Strengthening Local Ties: Stakeholder & Community Interaction
Even the most effective community programmes face a common fate: when the funding cycle ends, the awareness fades, the networks dissolve, and communities are left with expectations of institutional support that were never fulfilled. WCSD was determined to avoid this trap. From the outset, a core priority of the SJP was to build the connective tissue between community groups and local institutions — the relationships, communication channels, and shared commitments that would allow the programme's gains to be sustained independently and indefinitely.
What Was Done
Two structured interaction programmes were organised across two locations, bringing together over 100 participants including women's groups, ward-level government representatives, community leaders, teachers, justice officials, and civil society organisations. The sessions were genuinely deliberative: participants assessed key challenges in GBV and child marriage prevention, identified coordination gaps in existing response mechanisms, and collectively agreed on practical steps for improving collaboration.
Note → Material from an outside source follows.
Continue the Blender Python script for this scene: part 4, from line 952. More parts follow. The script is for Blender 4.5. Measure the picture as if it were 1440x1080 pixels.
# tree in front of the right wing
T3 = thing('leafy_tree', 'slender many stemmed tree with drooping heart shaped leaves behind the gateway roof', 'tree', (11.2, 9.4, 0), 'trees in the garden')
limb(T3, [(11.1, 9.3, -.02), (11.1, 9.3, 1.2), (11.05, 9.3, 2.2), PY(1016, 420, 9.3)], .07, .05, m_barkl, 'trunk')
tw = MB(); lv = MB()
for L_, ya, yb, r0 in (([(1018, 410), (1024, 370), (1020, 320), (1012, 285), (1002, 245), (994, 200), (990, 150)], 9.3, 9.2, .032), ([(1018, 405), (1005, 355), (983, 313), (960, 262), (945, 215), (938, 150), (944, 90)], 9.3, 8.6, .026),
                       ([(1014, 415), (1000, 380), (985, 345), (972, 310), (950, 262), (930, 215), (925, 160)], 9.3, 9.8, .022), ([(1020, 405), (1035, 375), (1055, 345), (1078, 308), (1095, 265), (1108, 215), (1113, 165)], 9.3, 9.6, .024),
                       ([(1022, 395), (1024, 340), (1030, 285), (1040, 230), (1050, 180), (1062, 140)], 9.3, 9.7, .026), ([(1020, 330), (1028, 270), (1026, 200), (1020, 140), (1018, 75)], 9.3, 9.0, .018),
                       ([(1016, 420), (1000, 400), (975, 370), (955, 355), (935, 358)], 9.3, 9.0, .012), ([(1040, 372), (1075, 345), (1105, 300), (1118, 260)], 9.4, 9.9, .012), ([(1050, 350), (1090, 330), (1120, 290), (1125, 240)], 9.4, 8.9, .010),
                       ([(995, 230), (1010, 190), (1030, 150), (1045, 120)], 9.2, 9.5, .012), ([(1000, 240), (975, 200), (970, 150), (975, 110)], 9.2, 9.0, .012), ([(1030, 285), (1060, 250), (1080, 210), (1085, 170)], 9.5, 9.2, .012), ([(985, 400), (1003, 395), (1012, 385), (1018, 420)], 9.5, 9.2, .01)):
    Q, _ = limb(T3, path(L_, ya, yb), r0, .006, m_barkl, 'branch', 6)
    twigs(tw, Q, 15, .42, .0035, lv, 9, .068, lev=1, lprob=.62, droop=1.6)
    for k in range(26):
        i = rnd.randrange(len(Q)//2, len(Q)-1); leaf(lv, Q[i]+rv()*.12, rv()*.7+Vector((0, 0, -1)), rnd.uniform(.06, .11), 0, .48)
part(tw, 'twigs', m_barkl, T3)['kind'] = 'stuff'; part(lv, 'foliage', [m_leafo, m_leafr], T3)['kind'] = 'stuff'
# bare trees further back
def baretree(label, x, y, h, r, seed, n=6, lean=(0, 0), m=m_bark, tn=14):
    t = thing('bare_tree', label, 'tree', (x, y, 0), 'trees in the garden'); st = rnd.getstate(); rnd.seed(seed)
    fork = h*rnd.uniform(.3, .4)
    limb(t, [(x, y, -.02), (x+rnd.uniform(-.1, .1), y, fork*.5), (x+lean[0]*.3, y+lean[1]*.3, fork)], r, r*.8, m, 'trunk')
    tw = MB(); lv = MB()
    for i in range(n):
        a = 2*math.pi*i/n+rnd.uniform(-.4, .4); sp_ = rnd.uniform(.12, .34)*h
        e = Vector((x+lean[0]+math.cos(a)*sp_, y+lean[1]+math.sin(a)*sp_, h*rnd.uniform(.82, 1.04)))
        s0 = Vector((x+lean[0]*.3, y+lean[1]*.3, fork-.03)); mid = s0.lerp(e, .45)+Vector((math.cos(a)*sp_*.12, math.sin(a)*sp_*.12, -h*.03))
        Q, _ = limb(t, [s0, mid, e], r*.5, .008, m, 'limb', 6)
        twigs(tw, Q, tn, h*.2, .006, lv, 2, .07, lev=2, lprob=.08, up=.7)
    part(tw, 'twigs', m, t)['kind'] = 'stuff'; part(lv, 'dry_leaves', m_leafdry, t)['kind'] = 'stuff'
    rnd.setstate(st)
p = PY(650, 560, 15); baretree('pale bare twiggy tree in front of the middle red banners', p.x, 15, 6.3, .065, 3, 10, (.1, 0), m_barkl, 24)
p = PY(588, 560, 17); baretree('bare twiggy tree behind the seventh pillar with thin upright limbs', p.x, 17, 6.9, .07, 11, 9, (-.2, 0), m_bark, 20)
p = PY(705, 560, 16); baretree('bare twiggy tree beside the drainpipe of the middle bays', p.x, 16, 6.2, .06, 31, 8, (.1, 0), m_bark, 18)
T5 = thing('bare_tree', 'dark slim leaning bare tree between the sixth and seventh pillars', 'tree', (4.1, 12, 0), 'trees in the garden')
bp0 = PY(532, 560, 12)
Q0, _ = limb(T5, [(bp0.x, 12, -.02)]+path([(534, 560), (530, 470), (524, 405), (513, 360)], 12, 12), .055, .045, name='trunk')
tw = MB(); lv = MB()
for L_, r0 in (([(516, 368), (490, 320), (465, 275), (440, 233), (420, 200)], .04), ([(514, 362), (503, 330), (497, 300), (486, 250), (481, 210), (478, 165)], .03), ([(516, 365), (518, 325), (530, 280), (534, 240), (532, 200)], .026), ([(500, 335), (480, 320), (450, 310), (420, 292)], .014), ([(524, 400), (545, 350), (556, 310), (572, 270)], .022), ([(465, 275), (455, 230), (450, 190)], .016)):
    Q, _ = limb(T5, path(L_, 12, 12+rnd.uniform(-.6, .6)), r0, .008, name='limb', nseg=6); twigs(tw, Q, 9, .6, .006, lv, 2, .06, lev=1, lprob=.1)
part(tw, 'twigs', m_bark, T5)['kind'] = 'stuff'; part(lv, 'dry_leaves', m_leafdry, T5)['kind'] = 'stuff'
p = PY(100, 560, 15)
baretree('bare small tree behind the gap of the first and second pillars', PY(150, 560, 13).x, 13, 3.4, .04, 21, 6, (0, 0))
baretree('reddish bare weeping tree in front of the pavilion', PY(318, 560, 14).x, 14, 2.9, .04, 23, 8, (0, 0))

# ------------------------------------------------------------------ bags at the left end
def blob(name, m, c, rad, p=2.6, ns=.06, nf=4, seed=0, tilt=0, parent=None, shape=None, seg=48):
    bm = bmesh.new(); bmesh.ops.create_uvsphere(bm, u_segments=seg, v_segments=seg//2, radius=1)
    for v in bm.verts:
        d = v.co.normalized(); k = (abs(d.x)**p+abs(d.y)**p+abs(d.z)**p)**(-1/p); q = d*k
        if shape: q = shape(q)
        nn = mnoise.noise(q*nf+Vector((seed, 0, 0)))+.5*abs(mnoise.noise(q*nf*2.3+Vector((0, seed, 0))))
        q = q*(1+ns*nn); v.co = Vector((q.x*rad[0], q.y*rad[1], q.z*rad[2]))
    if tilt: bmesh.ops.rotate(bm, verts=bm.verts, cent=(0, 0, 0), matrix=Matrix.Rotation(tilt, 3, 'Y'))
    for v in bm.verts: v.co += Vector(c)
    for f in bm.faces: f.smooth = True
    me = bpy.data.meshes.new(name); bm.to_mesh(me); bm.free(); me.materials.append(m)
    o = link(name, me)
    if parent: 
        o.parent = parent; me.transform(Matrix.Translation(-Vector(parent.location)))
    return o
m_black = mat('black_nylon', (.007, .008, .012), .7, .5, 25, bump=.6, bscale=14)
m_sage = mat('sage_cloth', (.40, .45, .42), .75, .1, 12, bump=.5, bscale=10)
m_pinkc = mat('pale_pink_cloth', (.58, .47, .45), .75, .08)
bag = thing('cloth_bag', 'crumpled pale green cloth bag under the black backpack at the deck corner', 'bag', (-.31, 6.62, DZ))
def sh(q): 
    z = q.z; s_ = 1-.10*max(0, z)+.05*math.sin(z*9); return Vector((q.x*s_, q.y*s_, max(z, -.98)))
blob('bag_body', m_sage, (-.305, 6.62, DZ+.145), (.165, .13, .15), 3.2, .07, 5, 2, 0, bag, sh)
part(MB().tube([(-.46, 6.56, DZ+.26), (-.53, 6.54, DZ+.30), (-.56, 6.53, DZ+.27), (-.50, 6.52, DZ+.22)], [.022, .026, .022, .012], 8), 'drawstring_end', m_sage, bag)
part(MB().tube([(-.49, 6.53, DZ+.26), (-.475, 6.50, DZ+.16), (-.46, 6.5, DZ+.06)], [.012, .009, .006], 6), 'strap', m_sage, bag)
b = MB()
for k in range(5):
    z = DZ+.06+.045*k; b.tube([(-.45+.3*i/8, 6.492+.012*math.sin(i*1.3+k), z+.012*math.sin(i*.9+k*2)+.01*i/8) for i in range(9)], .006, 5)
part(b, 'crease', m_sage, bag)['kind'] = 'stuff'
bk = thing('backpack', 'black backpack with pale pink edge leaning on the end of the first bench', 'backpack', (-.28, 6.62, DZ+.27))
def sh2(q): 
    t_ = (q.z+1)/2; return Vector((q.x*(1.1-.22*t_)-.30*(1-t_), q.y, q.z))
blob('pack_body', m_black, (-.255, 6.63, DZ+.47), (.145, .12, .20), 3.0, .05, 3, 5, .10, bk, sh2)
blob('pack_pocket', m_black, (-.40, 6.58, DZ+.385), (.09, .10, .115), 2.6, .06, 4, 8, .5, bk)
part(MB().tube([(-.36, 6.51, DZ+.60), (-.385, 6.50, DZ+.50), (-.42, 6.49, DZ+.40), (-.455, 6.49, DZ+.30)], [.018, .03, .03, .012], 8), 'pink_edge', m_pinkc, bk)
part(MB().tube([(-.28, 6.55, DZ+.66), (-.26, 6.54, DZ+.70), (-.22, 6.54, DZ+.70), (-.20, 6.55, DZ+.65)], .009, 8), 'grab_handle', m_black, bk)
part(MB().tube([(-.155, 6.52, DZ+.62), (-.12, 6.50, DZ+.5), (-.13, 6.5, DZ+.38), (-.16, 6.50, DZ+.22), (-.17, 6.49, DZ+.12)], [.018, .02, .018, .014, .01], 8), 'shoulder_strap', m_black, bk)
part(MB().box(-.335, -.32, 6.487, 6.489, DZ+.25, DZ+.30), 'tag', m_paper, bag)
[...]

Accurate legal information was provided, and participants were encouraged to question, challenge, and commit.
Why It Matters
The significance of these sessions lies in what they produced beyond the meeting room: relationships and accountability. The women's group leader who now knows her ward's child protection officer. The local official who now understands why survivors do not report. The community elder who has a direct line to a legal aid organisation. These connections are the infrastructure on which lasting change is built. The sessions also created a shared record of public commitments — making it harder for institutions to ignore survivors' cases when they have pledged, in the presence of their peers and community, to respond. That accountability is fragile, but real.